Tokyo Icons and Not So Ones

[2019-10-02]

Tokyo Station at Night

The evening on our third day was just getting started (read here what we did before this). To get out from the center of the city, where we spent almost all day, we had to get to one of the busiest stations; and where we could head to almost everywhere, Tokyo Station.

I was able to appreciate it while it was getting dark; its old European bricked façade is beautiful and contrasts with the modern, full of glass, high buildings that surround it.

The station is huge on the inside and has a lot of maze-like corridors that connect other stations around; there is even a big mall underground. You can easily get lost, but also you can enjoy exploring down there on a rainy day.

We went, then, to Minato ward, a bit to the south, to visit the iconic Tokyo Tower. Amazing. Maybe the Skytree is more impressive, almost doubling its high, but I got more emotions viewing this stunning structure with its intense reddish color (orange from afar due to the yellow lights).

On its base, there were some dessert stores; and we enjoyed a matcha soft cream; I’ve always wanted to try them, and they’re delicious. I’ve heard about a place behind Sensoji Temple, called Suzukien Asakusa, they supposedly have the best intense flavor. I didn’t get the chance to taste them, but here is the location.

Near the tower is the Sojouji Temple, but it was empty and in complete darkness. During the day could be a great spot having in view the Tokyo Tower behind the temple buildings; nevertheless, we kept wandering around, enjoying it for a bit and getting some pictures.

Sojouji Temple with Tokyo Tower Behind
Statue of Hachikō at Night

Our next and final destination for the day was Shibuya, one of the busiest places in Japan. I suppose most of the tourists would go there thinking on the busiest crossing; but when we exit Shibuya Station, I found enjoyment with the statue of Hachiko, some steps away from that intersection; it was a small calm space, before the overwhelmingness of, what I thought, would follow.

Although I didn’t feel the crossing that busy; I’m not sure if I got too distracted with the lights from the multiple screens surrounding us, but also, I think it was because of the hour (around 8:30 pm).

Shibuya itself wasn’t so overwhelming at all, as (last day) Akihabara. There were a lot of people, but it was somehow different, everyone calmly walking and enjoying the night, nobody luring you to noisy stores, and something interesting is that across all the streets there were speakers all playing the same music, so it didn’t feel much noise.

Shibuya Streets at Night

Nevertheless, this neighborhood wasn’t so iconic for me; it’s an identical image of multiple modern cities, full of stores and the same global consumerism. If you love that kind of experience, shopping and walking in areas like Times Square in New York, of course, you will like it; but I recommend spending your perhaps limited time in Tokyo on other unique places, that city is full of them.

Additionally, I noticed something that started to scratch the idea I had of Japan and its culture. I saw a lot of trash on those busy streets, on many corners and alleys; there always were some beer cans and cigarette butts.

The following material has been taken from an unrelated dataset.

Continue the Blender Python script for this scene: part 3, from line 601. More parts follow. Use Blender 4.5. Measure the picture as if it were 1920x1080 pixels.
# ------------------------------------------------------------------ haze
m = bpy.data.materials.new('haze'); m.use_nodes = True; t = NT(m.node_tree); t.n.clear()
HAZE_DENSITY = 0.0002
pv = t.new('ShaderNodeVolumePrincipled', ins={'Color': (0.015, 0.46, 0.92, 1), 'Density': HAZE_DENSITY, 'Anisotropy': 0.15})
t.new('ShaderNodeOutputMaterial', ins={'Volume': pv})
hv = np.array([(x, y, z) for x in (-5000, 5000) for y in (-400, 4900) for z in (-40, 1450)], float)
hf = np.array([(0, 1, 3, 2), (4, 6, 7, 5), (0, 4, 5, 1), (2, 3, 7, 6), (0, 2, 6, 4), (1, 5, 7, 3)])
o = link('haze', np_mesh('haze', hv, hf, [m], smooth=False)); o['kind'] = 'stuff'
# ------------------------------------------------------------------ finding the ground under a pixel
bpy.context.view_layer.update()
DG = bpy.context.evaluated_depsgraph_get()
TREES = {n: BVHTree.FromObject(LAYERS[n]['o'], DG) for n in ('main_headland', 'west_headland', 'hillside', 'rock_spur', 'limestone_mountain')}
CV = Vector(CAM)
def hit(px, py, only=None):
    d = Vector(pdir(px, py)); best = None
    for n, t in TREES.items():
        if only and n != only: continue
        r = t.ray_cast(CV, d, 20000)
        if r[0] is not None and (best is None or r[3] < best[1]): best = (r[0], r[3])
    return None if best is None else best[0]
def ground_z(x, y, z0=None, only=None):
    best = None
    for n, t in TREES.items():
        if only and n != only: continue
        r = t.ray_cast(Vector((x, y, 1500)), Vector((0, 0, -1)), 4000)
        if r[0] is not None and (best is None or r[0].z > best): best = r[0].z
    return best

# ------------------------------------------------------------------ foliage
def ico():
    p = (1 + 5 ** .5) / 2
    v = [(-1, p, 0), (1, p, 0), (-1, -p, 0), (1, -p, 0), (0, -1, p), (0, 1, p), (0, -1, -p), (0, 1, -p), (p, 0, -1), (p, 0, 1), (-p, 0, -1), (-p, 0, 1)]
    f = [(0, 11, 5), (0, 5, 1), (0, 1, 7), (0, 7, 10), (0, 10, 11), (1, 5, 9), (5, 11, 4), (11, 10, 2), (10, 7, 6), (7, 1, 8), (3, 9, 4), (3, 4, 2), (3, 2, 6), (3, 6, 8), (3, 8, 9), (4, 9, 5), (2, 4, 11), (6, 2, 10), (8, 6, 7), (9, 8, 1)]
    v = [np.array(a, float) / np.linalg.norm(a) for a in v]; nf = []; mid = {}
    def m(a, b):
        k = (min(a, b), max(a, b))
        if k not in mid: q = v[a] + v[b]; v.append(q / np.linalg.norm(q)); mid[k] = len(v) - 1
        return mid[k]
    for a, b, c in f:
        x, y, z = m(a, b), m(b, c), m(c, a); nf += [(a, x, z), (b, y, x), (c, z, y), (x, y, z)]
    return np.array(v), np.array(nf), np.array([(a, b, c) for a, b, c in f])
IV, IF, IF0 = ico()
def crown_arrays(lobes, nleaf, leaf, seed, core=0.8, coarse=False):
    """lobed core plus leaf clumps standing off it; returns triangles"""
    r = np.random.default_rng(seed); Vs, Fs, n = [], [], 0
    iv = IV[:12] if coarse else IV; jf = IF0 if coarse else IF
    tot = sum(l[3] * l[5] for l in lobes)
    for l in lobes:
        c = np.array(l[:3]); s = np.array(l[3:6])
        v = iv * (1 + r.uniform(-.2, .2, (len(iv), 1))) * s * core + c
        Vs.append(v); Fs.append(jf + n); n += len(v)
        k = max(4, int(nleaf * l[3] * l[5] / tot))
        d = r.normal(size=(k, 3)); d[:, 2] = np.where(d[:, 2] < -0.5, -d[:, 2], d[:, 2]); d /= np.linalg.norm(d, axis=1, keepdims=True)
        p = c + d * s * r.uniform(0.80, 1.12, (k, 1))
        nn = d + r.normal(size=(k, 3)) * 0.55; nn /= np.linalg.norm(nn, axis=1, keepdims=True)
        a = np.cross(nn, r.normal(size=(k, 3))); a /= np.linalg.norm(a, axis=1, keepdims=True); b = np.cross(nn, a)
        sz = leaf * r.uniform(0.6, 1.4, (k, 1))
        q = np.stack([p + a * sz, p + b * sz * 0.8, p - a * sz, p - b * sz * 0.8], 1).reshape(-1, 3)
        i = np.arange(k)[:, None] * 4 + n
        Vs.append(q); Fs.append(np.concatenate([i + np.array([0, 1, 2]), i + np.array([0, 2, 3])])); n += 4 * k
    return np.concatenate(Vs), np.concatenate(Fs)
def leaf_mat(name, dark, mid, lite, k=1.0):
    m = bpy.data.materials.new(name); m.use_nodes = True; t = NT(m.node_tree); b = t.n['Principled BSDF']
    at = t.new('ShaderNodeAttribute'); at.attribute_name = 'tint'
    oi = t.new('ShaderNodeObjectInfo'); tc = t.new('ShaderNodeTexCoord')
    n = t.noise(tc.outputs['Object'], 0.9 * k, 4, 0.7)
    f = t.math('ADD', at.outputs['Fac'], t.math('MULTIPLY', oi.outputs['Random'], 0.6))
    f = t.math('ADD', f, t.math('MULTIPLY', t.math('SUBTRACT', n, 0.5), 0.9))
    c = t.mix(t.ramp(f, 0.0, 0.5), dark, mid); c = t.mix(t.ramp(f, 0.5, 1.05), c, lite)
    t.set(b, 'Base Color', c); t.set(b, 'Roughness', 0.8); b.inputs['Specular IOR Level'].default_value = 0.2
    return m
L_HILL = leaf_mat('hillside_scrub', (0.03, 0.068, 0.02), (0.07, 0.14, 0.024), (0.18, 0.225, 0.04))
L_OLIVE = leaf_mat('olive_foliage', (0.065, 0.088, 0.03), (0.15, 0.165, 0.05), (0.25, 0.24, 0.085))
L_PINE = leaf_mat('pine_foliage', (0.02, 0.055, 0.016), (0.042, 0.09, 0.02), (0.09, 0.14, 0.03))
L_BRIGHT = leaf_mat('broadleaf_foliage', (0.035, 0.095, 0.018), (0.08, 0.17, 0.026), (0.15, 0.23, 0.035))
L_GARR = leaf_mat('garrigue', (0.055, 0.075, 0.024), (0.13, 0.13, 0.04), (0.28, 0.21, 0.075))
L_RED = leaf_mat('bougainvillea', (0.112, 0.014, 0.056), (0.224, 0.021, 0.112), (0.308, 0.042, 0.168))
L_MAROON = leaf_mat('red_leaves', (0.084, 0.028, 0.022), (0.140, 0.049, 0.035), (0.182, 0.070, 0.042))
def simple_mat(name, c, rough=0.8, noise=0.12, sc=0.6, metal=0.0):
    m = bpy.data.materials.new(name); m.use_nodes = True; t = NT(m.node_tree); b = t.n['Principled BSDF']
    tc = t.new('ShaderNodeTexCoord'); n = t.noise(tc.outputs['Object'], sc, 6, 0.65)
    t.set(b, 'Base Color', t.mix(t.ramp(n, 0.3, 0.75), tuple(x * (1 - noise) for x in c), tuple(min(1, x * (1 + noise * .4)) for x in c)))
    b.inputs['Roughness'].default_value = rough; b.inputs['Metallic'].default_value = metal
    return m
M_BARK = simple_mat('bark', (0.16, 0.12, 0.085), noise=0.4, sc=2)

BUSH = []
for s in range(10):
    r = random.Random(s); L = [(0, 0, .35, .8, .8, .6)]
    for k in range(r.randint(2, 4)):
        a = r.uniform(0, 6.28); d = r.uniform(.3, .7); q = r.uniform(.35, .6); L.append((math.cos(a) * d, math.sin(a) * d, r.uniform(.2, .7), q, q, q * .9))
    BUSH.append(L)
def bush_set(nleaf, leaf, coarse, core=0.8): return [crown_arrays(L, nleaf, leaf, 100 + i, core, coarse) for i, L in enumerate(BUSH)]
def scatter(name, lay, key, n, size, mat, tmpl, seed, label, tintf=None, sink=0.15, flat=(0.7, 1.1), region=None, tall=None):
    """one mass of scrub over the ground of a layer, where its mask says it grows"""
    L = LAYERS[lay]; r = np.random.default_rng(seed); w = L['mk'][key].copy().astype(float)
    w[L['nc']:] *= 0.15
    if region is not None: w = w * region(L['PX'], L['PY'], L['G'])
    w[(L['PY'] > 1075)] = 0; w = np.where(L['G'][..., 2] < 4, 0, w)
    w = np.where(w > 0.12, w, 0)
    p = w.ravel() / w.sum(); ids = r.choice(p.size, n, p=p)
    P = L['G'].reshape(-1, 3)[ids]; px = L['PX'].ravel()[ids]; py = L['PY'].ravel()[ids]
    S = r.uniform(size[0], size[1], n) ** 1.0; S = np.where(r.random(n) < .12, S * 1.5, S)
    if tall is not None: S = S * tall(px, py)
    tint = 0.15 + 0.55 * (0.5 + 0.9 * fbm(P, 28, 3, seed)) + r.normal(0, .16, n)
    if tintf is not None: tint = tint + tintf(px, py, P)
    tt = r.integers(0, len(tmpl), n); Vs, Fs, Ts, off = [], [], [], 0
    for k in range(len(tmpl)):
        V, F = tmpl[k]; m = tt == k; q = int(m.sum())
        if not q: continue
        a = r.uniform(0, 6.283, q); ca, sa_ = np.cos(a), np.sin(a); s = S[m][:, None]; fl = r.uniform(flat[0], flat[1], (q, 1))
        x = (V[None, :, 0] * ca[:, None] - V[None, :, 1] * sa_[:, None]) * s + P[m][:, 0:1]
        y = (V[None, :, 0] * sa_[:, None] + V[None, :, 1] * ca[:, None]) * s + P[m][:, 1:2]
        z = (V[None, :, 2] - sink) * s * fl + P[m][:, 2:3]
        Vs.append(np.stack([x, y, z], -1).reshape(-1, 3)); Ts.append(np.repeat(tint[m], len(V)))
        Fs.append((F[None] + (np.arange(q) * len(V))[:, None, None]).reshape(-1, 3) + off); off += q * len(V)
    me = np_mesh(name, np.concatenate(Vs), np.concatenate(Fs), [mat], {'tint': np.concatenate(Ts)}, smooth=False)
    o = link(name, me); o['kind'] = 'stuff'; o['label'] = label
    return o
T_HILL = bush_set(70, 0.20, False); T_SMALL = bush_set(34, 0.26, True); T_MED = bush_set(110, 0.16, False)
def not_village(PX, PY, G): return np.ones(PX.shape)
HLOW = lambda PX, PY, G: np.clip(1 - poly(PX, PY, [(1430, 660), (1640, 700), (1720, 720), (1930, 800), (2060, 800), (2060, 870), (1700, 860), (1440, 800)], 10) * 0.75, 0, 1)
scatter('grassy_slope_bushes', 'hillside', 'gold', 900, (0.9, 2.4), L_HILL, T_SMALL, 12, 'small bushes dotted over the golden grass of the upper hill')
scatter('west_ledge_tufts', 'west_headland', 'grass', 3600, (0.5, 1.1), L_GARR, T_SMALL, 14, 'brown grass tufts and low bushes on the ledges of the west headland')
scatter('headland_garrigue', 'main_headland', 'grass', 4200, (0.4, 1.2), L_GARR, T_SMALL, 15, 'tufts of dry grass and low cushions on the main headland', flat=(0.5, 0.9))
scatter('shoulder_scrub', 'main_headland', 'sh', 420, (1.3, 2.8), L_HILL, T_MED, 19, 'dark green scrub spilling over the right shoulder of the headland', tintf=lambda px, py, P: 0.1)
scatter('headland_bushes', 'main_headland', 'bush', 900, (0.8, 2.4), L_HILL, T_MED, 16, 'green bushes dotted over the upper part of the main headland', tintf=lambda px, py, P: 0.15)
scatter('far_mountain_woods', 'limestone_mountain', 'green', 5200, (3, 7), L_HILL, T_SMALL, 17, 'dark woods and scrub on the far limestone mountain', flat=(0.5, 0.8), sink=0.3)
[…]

We were making the most of our last night enjoying Tokyo together. So, we went to Torikizoku, some kind of chained izakaya (a restaurant/bar full of alcohol and snacks). These places are always full, and the Shibuya one was no exception; we had to wait some minutes before we got our table.

This place, being a popular chain in the country, has multilingual menu in touch screens on the tables. So, I recommend it as a first experience on an izakaya; also, it’s pretty affordable.

We had some beers with yakitori (skewered chicken), and also, I had edamame (boiled immature soybeans served in the pod). At first glance, those pods are something weird and unexpected, but after you taste it, you understand its popularity in Japan’s drinking culture.

We last there until 11:30 pm because we had to get the last train to the hostel, and a taxi was not an option; we were far, and it would have cost more than all of our 3 days at the hostel.

A taxi is an expensive premium service, so you should check ahead the times of the trains because it’s not a 24-hour service. Contrary to what you can expect of a big city like Tokyo.

If I remember correctly, we fell asleep on that train and missed our stop; we woke up at the following station and got lucky to get back on another train, or else we would have to walk some kilometers while falling asleep.

There is an option in Google Maps where you can receive a notification when you approach your stop. It’s pretty normal (and completely safe) to be asleep on the train there.